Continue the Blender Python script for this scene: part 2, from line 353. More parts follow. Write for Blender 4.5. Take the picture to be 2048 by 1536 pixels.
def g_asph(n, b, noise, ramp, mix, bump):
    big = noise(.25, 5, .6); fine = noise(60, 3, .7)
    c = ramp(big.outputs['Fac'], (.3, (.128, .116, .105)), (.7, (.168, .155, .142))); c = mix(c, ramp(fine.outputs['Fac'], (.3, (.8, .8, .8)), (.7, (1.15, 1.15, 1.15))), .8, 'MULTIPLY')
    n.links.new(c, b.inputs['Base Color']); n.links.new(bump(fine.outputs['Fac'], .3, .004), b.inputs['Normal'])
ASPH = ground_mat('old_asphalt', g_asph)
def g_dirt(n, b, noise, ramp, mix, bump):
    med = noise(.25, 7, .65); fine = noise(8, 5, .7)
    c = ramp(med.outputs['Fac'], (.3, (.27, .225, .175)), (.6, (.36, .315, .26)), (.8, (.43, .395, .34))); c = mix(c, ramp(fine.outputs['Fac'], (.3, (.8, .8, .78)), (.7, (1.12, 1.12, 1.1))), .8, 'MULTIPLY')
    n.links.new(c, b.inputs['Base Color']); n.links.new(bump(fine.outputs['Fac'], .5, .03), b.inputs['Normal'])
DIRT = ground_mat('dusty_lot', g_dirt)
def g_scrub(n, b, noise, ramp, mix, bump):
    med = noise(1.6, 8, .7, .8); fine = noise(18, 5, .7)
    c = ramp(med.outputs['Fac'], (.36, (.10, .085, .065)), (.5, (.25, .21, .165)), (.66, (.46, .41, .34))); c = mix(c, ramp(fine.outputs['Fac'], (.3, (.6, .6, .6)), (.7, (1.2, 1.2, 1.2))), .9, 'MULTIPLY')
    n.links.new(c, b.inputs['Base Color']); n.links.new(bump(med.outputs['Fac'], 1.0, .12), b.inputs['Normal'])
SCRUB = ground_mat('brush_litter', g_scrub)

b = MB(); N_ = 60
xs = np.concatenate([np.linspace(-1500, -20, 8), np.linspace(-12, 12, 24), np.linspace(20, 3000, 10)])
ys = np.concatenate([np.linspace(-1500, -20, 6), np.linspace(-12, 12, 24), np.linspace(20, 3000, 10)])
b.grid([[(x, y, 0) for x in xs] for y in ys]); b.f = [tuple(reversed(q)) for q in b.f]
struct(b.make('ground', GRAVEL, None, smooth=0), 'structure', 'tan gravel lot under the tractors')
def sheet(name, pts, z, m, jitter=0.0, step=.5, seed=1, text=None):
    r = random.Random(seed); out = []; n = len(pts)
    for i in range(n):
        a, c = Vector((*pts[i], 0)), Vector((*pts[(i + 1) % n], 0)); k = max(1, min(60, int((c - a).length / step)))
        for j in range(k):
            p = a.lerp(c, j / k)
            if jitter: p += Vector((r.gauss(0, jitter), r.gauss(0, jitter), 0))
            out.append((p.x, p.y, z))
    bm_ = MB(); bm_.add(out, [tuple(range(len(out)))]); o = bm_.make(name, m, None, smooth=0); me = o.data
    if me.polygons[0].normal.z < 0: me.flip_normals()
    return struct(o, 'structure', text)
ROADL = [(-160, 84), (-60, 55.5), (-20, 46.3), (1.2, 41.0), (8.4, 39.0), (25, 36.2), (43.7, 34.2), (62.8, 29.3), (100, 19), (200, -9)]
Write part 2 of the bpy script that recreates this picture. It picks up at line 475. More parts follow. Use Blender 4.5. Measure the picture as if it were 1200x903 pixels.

**What is needed**. Each entry above is to be quoted exactly.

**Response for this exercise**.
Continue the Blender Python script for this scene: part 2, from line 353. More parts follow. Write for Blender 4.5. Take the picture to be 2048 by 1536 pixels.
def g_asph(n, b, noise, ramp, mix, bump):
    big = noise(.25, 5, .6); fine = noise(60, 3, .7)
    c = ramp(big.outputs['Fac'], (.3, (.128, .116, .105)), (.7, (.168, .155, .142))); c = mix(c, ramp(fine.outputs['Fac'], (.3, (.8, .8, .8)), (.7, (1.15, 1.15, 1.15))), .8, 'MULTIPLY')
    n.links.new(c, b.inputs['Base Color']); n.links.new(bump(fine.outputs['Fac'], .3, .004), b.inputs['Normal'])
ASPH = ground_mat('old_asphalt', g_asph)
def g_dirt(n, b, noise, ramp, mix, bump):
    med = noise(.25, 7, .65); fine = noise(8, 5, .7)
    c = ramp(med.outputs['Fac'], (.3, (.27, .225, .175)), (.6, (.36, .315, .26)), (.8, (.43, .395, .34))); c = mix(c, ramp(fine.outputs['Fac'], (.3, (.8, .8, .78)), (.7, (1.12, 1.12, 1.1))), .8, 'MULTIPLY')
    n.links.new(c, b.inputs['Base Color']); n.links.new(bump(fine.outputs['Fac'], .5, .03), b.inputs['Normal'])
DIRT = ground_mat('dusty_lot', g_dirt)
def g_scrub(n, b, noise, ramp, mix, bump):
    med = noise(1.6, 8, .7, .8); fine = noise(18, 5, .7)
    c = ramp(med.outputs['Fac'], (.36, (.10, .085, .065)), (.5, (.25, .21, .165)), (.66, (.46, .41, .34))); c = mix(c, ramp(fine.outputs['Fac'], (.3, (.6, .6, .6)), (.7, (1.2, 1.2, 1.2))), .9, 'MULTIPLY')
    n.links.new(c, b.inputs['Base Color']); n.links.new(bump(med.outputs['Fac'], 1.0, .12), b.inputs['Normal'])
SCRUB = ground_mat('brush_litter', g_scrub)

b = MB(); N_ = 60
xs = np.concatenate([np.linspace(-1500, -20, 8), np.linspace(-12, 12, 24), np.linspace(20, 3000, 10)])
ys = np.concatenate([np.linspace(-1500, -20, 6), np.linspace(-12, 12, 24), np.linspace(20, 3000, 10)])
b.grid([[(x, y, 0) for x in xs] for y in ys]); b.f = [tuple(reversed(q)) for q in b.f]
struct(b.make('ground', GRAVEL, None, smooth=0), 'structure', 'tan gravel lot under the tractors')
def sheet(name, pts, z, m, jitter=0.0, step=.5, seed=1, text=None):
    r = random.Random(seed); out = []; n = len(pts)
    for i in range(n):
        a, c = Vector((*pts[i], 0)), Vector((*pts[(i + 1) % n], 0)); k = max(1, min(60, int((c - a).length / step)))
        for j in range(k):
            p = a.lerp(c, j / k)
            if jitter: p += Vector((r.gauss(0, jitter), r.gauss(0, jitter), 0))
            out.append((p.x, p.y, z))
    bm_ = MB(); bm_.add(out, [tuple(range(len(out)))]); o = bm_.make(name, m, None, smooth=0); me = o.data
    if me.polygons[0].normal.z < 0: me.flip_normals()
    return struct(o, 'structure', text)
ROADL = [(-160, 84), (-60, 55.5), (-20, 46.3), (1.2, 41.0), (8.4, 39.0), (25, 36.2), (43.7, 34.2), (62.8, 29.3), (100, 19), (200, -9)]
Write part 2 of the bpy script that recreates this picture. It picks up at line 475. More parts follow. Use Blender 4.5. Measure the picture as if it were 1200x903 pixels.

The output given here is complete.